Thursday 23 February 2017

Water in a dry land.

We get a lot of our basic shopping in San Jose since it has a supermarket, if a small one, unlike Rodalquilar. One day on our way there, we stopped off in Pozo de los Frailes ('Monks' Well') and looked at the well in the centre of the village. It has been restored and provides an interesting example of the kind of communal amenities that used to be widely used here, right up until recently.



It worked by a donkey pulling a wheel round and round to hoist up pots of water.

When Juan Goytisolo came through the village in the 1950s, also on his way to San Jose, he watched the well being used:
    "After a fifteen-minute descent, a new settlement appears . . . It is Pozo de los Frailes, which has a school and looks bigger than the last one. By the side of the road a blindfolded ass is pulling on the axle of the draw-well. The wheel turns slowly, hoisting bucketfuls of water from the well which are then poured into the trough.
    "The children crowd around to see me, and some run-off to tell their mothers. 'A foreigner, a foreigner,' they shout. Women appear out of their hallways; there is an atmosphere of expectation. Rather intimidated, I pretend I'm looking at the cloudlets gathering over the mountains"

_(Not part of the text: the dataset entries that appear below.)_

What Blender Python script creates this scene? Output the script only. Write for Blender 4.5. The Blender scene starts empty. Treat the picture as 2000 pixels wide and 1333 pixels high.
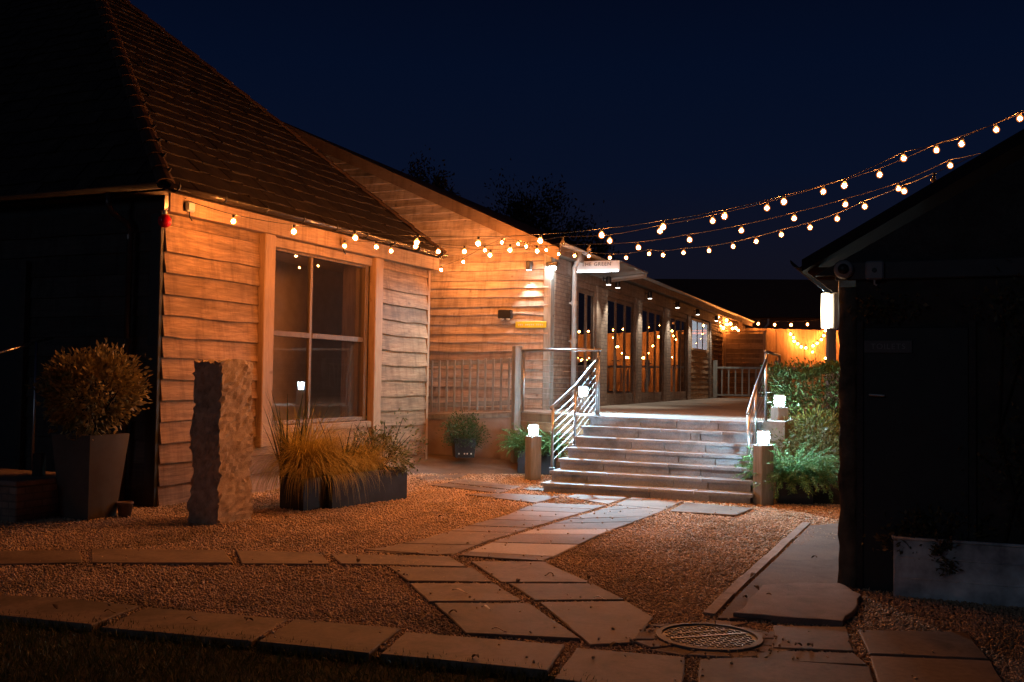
import bpy, math, random
import numpy as np
from mathutils import Vector, Matrix
random.seed(7); RNG = np.random.default_rng(7)
SC = bpy.context.scene
COL = SC.collection
# ------------------------------------------------------------------ camera model (35 mm lens, slight pitch and roll)
F = 1944.0; CX, CY = 1000.0, 666.5; H = 1.65; ROLL = 0.015
PIT = math.atan((739 - 666.5) / F)
R0 = np.array([1., 0, 0]); FW = np.array([0, math.cos(PIT), math.sin(PIT)]); U0 = np.array([0, -math.sin(PIT), math.cos(PIT)])
RT = math.cos(ROLL) * R0 + math.sin(ROLL) * U0; UP = -math.sin(ROLL) * R0 + math.cos(ROLL) * U0
C0 = np.array([0, 0, H])
def ray(x, y): return (x - CX) / F * RT - (y - CY) / F * UP + FW
def gz(x, y, z=0.0):
    d = ray(x, y); t = (z - H) / d[2]; return C0 + t * d
def pl(x, y, p, n):
    d = ray(x, y); t = np.dot(np.array(p) - C0, n) / np.dot(d, n); return C0 + t * d
def dep(x, y, Y):
    d = ray(x, y); return C0 + d * (Y / d[1])

# ------------------------------------------------------------------ object helpers
def tag(o, label=None, cat=None, group=None, kind=None):
    if label: o['label'] = label
    if cat: o['category'] = cat
    if group: o['group'] = group
    if kind: o['kind'] = kind
    return o
def empty(name, loc, rz=0.0, label=None, cat=None, group=None):
    o = bpy.data.objects.new(name, None); COL.objects.link(o)
    o.location = loc; o.rotation_euler = (0, 0, rz); o.empty_display_size = 0.2
    return tag(o, label, cat, group)
def link_mesh(name, me, mat, parent=None, smooth=False):
    o = bpy.data.objects.new(name, me); COL.objects.link(o)
    if mat: me.materials.append(mat)
    if smooth: me.polygons.foreach_set('use_smooth', [True] * len(me.polygons))
    if parent: o.parent = parent
    return o
def np_mesh(name, verts, faces):
    """faces: (n,k) int array of equal-size polygons"""
    me = bpy.data.meshes.new(name); verts = np.asarray(verts, np.float32); faces = np.asarray(faces, np.int32)
    n, k = faces.shape
    me.vertices.add(len(verts)); me.vertices.foreach_set('co', verts.ravel())
    me.loops.add(n * k); me.loops.foreach_set('vertex_index', faces.ravel())
    me.polygons.add(n); me.polygons.foreach_set('loop_start', np.arange(0, n * k, k, dtype=np.int32))
    me.update(calc_edges=True); me.validate()
    return me
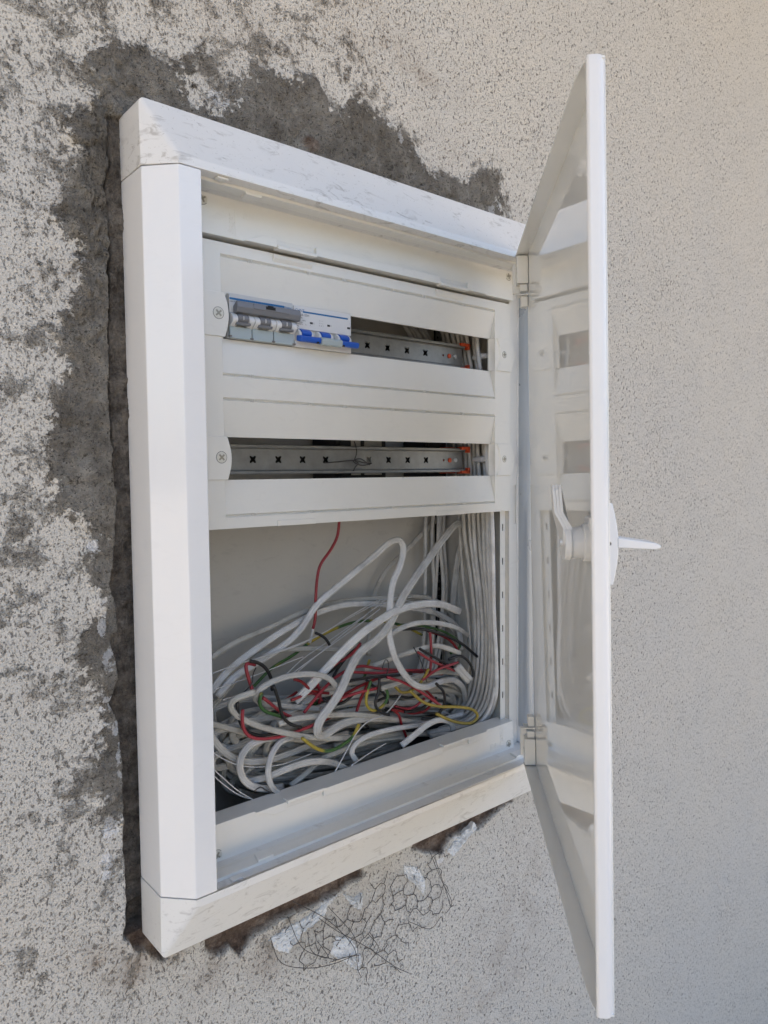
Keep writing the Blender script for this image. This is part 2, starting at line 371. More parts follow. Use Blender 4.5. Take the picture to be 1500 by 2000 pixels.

The trough Juan mentions, into which the water is channeled:

By chance, we discovered there was another beautifully restored well in the Rodalquilar valley down near El Playazo beach. In this case, it's a double well with an impressive reservoir tank in between the two wheels.




Why it's so far from Rodalquilar village seems a mystery.  Maybe it dates back to the alum mining settlement built by Francisco de Vasco at the beginning of the 17th century?
It's right over on the far side of the large bay, there is no obvious path leading to it and no sign to tell you that it's there, which seems strange since the restoration cost nearly a quarter of €1 million!  But this is typical of the Cabo!
After the Moors were driven out of Almeria, the people continued to use the aljibes (the Moorish wells and reservoirs) which centuries on can still be seen dotted about the landscape, but De Vasco's settlement was built after the Moors had left and so it would have needed a new water system.